LONDON, October 1 (RAPSI) – The Crown Prosecution Service in London ruled on Wednesday to drop seven terrorism charges against former Guantanamo Bay detainee Moazzam Begg, who was suspected of ties with Syrian terrorists. He could be released today, RIA Novosti reports.
Begg, 45, was arrested in February at his home near Birmingham, accused of providing terrorist training between October 2012 and April 2013, and funding terrorism between July and August 2013. He was one of a group of British nationals arrested on suspicion of abetting terrorism.
British-born Begg fought in Bosnia in the 1990s and moved with his family to Afghanistan in 2001.He was detained in Pakistan in January 2002 and spent nearly a year at Bagram Airbase in Afghanistan before being sent to the US detention camp at Guantanamo Bay in Cuba, where he spent three years until his release without charge in January 2005.
He then returned to Britain.
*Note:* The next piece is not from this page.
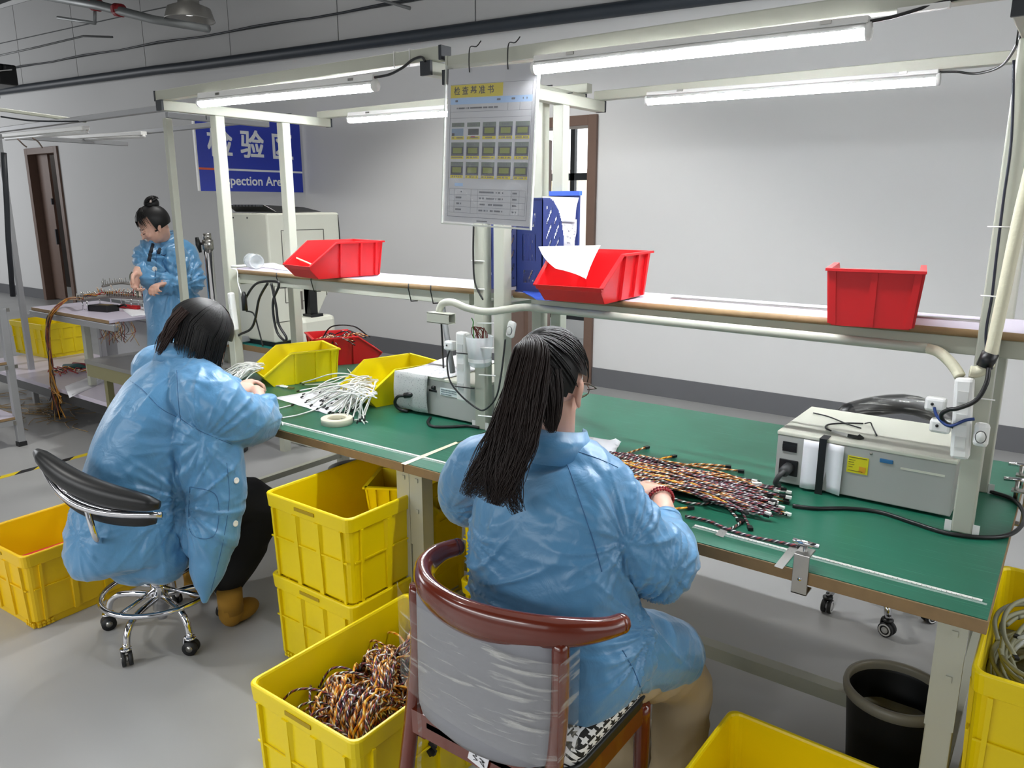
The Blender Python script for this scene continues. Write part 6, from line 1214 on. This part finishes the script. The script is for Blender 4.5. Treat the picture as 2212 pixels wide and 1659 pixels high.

After the Arab Spring, Begg visited Syria twice and also went to Egypt, Tunisia and Libya to conduct what he said were investigations into the British government’s role in human rights violations.
Begg attended the pre-trial review at the Old Bailey court in London via a video link from the high security Belmarsh prison.
The judge announced the ruling to drop seven terror charges against Begg.